Yesterday I was talking to a bud who has a 5 series BMW, he said he paid $8k for the car, has had it for 4? years, he had to buy a radiator etc because the fan exploded (fairly common occurrence, I saw this a few times at the shop). He ordered the radiator etc from the same place he normally does and for gits/shiggles checked his account; he has spent $5700.00 on parts.
That's with him doing the work.
He said the last two cars he had before it were older Acura Integras, one he paid $1k for, the other $1800 and between the two maybe $600 in parts.
The parts supplies for the older cars are drying up. Sure, reman stuff is still available but a LOT of it is on a 'repair and return' basis (shortage of rebuildable cores) and the prices are not necessarily reasonable. Check into CIS fuel distributors, for instance. The whole planet will of course tell me I am wrong, but I have seen first hand how alcohol fuel attacks the seals in the fuel dizzys causing major problems. The twin fuel pumps on the V8 cars seem very prone to this type failure too.
The later cars are loaded with electronic toys that, when they break, tend to get stupid expensive to fix.

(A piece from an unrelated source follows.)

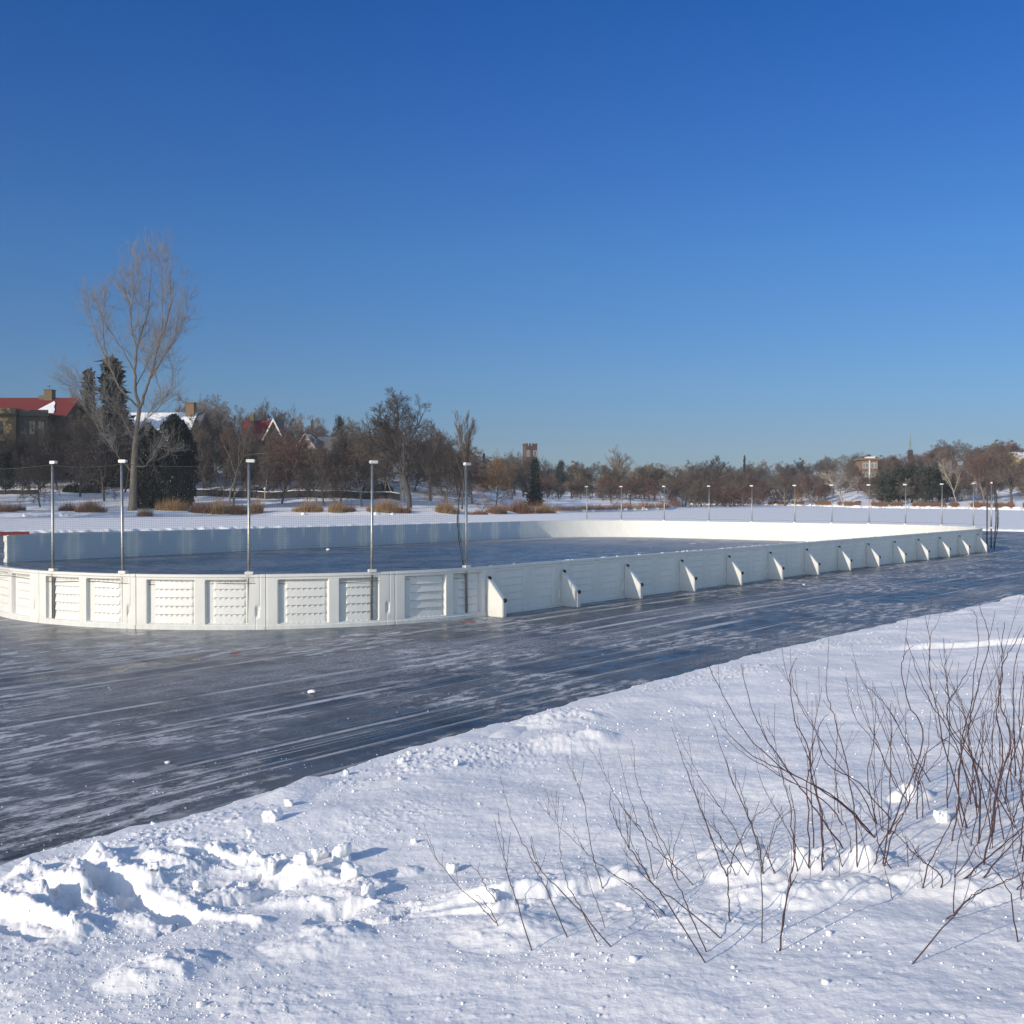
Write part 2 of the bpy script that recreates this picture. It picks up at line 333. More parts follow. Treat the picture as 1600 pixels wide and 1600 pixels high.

And dumb things happen, like transmission fluid in the transmission controller. Fluid gets forced through the wiring harness uphill ~2 feet. The computer is mounted with the harness connector pointing up so the fluid fills the controller and stupid things happen. We'd take the controllers apart, clean them with contact cleaner, set them in the sun to dry for a day, then reinstall with the connector pointing down and cross our fingers. About half the time this would work. Oh, and it was also necessary to replace the transmission electrical conductor plate to lessen (not stop!) the amount of ATF going up the harness.
Or headlight wiring harnesses that had the insulation crumble and the harnesses are available only with the complete assembly. Then there are the HID headlights with non replaceable modules that cost $1800 apiece.
Naw, not me. I'll drive my old non prestigious riceburners, thankyaverramuch.